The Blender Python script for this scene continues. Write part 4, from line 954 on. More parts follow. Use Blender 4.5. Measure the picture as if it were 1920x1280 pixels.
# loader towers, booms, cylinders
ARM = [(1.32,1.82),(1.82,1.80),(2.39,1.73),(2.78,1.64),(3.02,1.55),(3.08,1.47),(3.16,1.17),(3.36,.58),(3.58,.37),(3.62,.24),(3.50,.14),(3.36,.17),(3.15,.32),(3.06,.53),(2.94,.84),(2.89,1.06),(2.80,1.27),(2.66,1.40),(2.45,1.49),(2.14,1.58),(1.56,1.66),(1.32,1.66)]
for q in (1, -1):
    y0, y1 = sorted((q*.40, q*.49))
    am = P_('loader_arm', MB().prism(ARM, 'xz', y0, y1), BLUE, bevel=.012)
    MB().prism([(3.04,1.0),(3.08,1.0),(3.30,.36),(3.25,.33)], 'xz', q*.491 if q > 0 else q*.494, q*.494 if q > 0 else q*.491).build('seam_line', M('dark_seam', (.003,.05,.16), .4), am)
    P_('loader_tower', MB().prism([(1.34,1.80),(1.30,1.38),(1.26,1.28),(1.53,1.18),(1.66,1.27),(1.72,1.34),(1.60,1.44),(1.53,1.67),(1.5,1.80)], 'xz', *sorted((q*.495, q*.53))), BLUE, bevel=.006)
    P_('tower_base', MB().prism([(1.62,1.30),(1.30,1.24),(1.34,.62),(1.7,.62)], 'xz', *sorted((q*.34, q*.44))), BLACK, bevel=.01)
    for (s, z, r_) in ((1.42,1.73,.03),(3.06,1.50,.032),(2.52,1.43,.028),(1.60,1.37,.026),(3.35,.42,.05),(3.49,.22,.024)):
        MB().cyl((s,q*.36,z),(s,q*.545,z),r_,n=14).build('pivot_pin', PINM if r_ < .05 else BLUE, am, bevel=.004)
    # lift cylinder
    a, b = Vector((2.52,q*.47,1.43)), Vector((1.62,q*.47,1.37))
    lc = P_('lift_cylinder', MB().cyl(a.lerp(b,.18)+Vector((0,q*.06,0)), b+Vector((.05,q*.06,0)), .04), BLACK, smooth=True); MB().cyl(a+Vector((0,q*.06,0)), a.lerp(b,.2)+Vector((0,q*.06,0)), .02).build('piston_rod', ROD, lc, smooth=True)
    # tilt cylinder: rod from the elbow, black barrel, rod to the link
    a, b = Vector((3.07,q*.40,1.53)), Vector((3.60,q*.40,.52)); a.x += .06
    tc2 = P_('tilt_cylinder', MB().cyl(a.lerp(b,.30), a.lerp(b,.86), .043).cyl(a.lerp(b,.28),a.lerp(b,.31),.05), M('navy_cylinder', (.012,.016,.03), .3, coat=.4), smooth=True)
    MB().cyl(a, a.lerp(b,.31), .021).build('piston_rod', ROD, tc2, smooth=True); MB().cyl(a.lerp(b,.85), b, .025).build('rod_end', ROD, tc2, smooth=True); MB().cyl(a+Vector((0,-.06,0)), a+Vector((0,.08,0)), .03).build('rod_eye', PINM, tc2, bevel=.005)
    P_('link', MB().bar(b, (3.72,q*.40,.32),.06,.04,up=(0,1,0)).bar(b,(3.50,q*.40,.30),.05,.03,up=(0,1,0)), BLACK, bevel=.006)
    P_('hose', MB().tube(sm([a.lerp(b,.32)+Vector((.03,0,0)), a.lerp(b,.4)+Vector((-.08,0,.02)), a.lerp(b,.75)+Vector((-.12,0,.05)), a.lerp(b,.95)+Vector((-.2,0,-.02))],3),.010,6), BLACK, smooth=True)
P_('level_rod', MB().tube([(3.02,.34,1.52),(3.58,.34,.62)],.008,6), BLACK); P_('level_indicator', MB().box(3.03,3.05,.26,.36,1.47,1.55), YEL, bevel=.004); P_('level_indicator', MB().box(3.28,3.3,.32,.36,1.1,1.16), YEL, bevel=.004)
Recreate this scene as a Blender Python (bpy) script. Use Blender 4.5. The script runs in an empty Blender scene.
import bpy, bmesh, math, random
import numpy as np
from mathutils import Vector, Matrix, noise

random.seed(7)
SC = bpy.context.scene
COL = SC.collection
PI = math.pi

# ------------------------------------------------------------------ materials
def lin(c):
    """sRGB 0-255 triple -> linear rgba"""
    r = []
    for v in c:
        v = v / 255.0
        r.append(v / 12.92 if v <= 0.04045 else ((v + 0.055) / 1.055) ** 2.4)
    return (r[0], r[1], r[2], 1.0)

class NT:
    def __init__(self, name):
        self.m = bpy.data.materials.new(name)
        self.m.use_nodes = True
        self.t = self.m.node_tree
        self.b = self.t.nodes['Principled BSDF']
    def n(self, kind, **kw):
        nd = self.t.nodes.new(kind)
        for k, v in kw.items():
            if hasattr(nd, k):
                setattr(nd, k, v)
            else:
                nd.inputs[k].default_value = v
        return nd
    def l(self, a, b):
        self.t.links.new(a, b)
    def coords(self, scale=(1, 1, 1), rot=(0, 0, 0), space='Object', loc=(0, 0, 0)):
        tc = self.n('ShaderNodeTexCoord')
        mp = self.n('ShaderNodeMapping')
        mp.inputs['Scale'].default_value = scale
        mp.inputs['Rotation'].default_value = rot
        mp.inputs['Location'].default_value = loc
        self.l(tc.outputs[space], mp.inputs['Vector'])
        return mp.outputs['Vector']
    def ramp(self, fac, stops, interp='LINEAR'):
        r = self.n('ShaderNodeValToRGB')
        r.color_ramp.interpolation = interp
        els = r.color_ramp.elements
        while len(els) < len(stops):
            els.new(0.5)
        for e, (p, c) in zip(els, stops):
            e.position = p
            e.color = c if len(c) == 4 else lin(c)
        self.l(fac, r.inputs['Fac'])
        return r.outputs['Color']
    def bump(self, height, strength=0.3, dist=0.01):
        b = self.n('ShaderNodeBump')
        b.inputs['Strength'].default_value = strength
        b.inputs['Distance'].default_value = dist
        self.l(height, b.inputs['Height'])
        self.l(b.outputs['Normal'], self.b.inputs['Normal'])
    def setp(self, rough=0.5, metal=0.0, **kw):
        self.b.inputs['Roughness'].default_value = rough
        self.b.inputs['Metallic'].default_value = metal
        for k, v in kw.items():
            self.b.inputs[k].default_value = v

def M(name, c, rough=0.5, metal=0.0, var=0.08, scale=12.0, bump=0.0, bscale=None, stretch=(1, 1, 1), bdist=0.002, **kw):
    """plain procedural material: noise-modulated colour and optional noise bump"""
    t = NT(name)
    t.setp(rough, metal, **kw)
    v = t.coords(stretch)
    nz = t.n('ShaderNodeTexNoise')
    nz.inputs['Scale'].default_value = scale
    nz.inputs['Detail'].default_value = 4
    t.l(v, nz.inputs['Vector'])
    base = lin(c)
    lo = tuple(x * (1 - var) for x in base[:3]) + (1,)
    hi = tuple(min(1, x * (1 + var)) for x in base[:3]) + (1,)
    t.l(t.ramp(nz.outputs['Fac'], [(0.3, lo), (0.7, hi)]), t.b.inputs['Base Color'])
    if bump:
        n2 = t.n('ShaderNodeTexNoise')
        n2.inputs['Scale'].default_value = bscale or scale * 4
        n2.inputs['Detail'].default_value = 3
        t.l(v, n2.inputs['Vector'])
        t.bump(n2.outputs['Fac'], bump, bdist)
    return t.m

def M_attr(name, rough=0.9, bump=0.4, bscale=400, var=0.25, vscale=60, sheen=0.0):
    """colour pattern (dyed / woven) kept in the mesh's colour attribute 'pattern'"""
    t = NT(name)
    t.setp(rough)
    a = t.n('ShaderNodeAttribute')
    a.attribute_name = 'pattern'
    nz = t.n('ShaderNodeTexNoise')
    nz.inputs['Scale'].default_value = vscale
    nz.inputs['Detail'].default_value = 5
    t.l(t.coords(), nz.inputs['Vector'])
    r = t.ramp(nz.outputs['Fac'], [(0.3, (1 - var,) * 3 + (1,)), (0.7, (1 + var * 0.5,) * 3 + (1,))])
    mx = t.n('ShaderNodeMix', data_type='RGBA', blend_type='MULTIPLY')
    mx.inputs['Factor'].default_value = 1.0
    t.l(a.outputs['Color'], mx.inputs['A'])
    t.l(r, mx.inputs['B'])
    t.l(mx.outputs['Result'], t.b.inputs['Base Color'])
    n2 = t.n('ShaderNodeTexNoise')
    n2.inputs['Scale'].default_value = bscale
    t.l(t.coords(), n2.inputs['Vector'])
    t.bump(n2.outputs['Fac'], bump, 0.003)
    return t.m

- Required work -
Print exactly the lines from the line with "Recreate this scene" to the line with "PI = math.pi", both included, and nothing else.

- Response -
Recreate this scene as a Blender Python (bpy) script. Use Blender 4.5. The script runs in an empty Blender scene.
import bpy, bmesh, math, random
import numpy as np
from mathutils import Vector, Matrix, noise

random.seed(7)
SC = bpy.context.scene
COL = SC.collection
PI = math.pi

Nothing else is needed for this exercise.